Alright, enough with the training details and onto the main event! I spent the night with Megan's grandparents - LaVerne and Chet - and woke up early to get ready for the race. I parked Stevie (my car) at the Gateway and caught Trax up to U of U. My legs felt ready for action. I actually jogged a couple of paces. My whole body was quivering in anticipation. The ride was long, but after 45 minutes we finally reached Legacy Bridge at the top of U of U's campus. There were tons of people milling around waiting for the race to start. Most people were involved in the half marathon. We all congregated on the road. I saw Kyle Jennings from high school. He was running the half marathon so we talked until the race started. The start was kind of amusing. The announcer counted down, then there was a gun shot and everyone started to move forward. Although it was more of a shuffle than anything else. It didn't take us long to break up. The start was all downhill. Tons of people were passing me but I kept my steady pace, knowing I would need to conserve my energy. The morning air was cool and crisp. My music pounded in my ears. I had so much adrenaline! Every once in a while my emotions would get the best of me and I would start to choke up, but I soon discovered that I couldn't cry and breath at the same time. Haha.

At every mile along the course it said which mile you had finished and the amount of time you had been running. Every couple of miles there were rest stations with bathrooms (port o' potties) and people holding out water or gatorade. At my first rest stop I tried to run and drink at the same time... Yeah, didn't work out. I spilled a bunch. That's when I learned you walk when you are trying to drink something.

The course was really hilly. I remember looking at the elevation chart once and realizing I would encounter a few hills, but I guess it didn't fully sink in. Most of the hills were within the first 10 miles. I didn't stop to walk any of them! Except for the one at the very end. Thankfully the sky stayed overcast for until about 10am and even when the sky did clear up there was always a breeze.
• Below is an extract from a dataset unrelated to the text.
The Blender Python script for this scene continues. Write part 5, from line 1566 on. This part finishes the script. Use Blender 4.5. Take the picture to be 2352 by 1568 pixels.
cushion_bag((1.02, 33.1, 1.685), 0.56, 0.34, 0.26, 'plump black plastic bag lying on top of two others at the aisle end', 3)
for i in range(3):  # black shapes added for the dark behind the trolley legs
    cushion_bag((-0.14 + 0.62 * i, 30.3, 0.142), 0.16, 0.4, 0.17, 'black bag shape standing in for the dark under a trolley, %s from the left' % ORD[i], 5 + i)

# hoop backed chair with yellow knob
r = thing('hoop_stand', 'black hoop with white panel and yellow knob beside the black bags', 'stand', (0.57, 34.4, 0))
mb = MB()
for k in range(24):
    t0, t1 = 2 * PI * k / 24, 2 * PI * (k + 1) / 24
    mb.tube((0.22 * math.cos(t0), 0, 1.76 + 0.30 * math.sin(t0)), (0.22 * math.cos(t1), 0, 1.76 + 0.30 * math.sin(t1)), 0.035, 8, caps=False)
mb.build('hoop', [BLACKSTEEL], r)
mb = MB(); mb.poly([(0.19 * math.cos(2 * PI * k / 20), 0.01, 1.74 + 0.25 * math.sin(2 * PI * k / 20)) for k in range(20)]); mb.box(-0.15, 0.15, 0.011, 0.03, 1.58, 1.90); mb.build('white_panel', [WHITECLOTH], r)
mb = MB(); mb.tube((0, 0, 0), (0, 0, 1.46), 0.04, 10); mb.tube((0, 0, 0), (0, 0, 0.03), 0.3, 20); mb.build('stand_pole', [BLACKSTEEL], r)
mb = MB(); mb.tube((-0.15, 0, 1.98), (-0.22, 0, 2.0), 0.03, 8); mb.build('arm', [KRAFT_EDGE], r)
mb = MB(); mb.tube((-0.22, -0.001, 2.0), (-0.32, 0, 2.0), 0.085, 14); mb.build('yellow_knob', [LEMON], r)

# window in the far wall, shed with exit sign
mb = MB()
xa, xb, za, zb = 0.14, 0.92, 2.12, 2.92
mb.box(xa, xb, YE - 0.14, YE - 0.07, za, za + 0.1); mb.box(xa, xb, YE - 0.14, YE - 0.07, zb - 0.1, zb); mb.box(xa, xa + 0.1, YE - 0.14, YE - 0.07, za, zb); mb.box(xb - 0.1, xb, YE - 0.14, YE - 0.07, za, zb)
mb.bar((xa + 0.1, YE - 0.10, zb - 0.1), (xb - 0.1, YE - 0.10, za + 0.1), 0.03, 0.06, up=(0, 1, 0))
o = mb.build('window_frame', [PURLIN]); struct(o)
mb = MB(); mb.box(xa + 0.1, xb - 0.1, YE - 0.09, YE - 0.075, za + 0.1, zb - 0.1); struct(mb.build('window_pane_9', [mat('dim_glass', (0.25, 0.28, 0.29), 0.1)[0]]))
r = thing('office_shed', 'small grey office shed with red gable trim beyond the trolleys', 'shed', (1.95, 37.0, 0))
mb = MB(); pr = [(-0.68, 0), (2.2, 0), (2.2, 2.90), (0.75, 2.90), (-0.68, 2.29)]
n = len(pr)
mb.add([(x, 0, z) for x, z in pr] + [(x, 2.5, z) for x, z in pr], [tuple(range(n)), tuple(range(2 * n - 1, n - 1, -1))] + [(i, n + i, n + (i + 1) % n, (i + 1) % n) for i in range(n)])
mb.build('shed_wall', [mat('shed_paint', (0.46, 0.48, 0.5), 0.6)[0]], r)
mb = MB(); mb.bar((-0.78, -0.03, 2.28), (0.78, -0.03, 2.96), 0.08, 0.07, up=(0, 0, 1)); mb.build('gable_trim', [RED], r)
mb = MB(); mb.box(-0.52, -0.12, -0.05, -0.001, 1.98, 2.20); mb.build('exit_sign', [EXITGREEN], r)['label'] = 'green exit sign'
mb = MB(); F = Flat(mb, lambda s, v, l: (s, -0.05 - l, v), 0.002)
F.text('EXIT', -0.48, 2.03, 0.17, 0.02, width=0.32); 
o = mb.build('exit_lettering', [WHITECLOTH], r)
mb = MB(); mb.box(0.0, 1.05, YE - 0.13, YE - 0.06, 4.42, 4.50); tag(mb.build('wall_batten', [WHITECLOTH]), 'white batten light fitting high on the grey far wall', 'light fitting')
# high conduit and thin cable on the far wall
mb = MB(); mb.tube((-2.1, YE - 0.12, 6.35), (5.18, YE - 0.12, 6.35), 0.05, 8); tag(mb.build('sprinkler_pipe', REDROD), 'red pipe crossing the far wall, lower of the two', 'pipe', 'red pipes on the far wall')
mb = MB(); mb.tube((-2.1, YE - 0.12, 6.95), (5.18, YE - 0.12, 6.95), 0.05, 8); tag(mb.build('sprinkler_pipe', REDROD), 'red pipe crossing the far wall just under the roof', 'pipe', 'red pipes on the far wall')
I was feeling pretty good around mile 10. My pace was the same and I still had energy. Mile 16 was when everything hit me. I was tired. A couple miles earlier I had started to feel the wear, but this was definitely the Wall. I struggled. My mind was thinking, 10 more miles. Somehow I found my rhythm again, although I was all-too-aware of hot spots on my feet. Then at mile 18 it just hurt. My legs didn't want to go any further. I had 8 miles to go and all I wanted to do was sleep. I would glance longingly at the grass. I could see myself asleep in my car on my way back to Tremonton. It was hard. I stopped to walk for longer periods of time, but my legs hurt all the same. I ate some jelly beans and forced some gatorade and water down, but nothing helped. Food was the furthest thing from my mind. Even the gatorade was starting to make me feel nauseous. I remember thinking I was crazy! Part of me even thought that I would never run a marathon again. (Although I knew I could never completely make that promise.) One thing was certain, I would not give up!!! I took out my headphones, no longer amused by my selection of music. Every step hurt. My face became stoic although my mind was raging a huge battle against itself. I was counting down the miles, looking anxiously ahead for the next sign. One of the few things that kept me amused was the photographers. I started posing for the cameras, doing anything to keep my mind off the battle. I felt like I walked a lot, although it was probably less than two miles in total.

Finally I came to the last two miles of the race. There was a blasted hill. Despite my aching feet I knew I had to finish strong. I was determined to run the rest of the way once I got to the top of the hill. I walked the whole way up, exhausted beyond belief, but when I hit the top I ran. I forced my stride to lengthen. One last stretch, I thought. My eyes were focused on the Gateway straight ahead. I knew I would have to take three more turns before I could see the finish line. I passed the temple. My breathing was labored, but I couldn't stop. I wouldn't start up again. That last mile honestly seemed to take forever, but finally I rounded the corners. I could see the people. I started looking around almost overcome with emotion then I saw the finish line. Without thinking I sprinted straight ahead. I could hear everyone. I knew my family was cheering me on. I swore I heard my name but I couldn't focus on anything. It took every last ounce of energy to sprint towards that finish line. I passed a handful of people. Finally I was across. After slowing so rapidly I thought I was going to pass out. Thankfully I kept walking, trying to suck precious oxygen into my lungs. Someone handed me a medal. My mind must have been somewhat numb. I think I had to force myself to smile. I had done it. I finished in 4 hours and 42 minutes. Under my goal of 5 hours too!

The marathon was a great experience. I could hardly walk after sitting down for a few minutes. Everything hurt from my waist down, but the pain was worth it. My family was beaming and it didn't take too long for me to start beaming as well. Now I've started planning for the next one. I think it will be Top of Utah in September. I'm crazy. I knew after one I would do another. The feeling is very addicting. Even now I long to run out in the sunshine, despite my stiff muscles. :) I think I am still on an emotional high...

My family and roommates were all so amazing through all of this. I know how proud they are of their marathon runner and I hope they realize how much they did for me. Life really is a marathon and although there are times when we want to quit it is worth every minute of suffering once you cross that finish line. Thanks everyone for your support!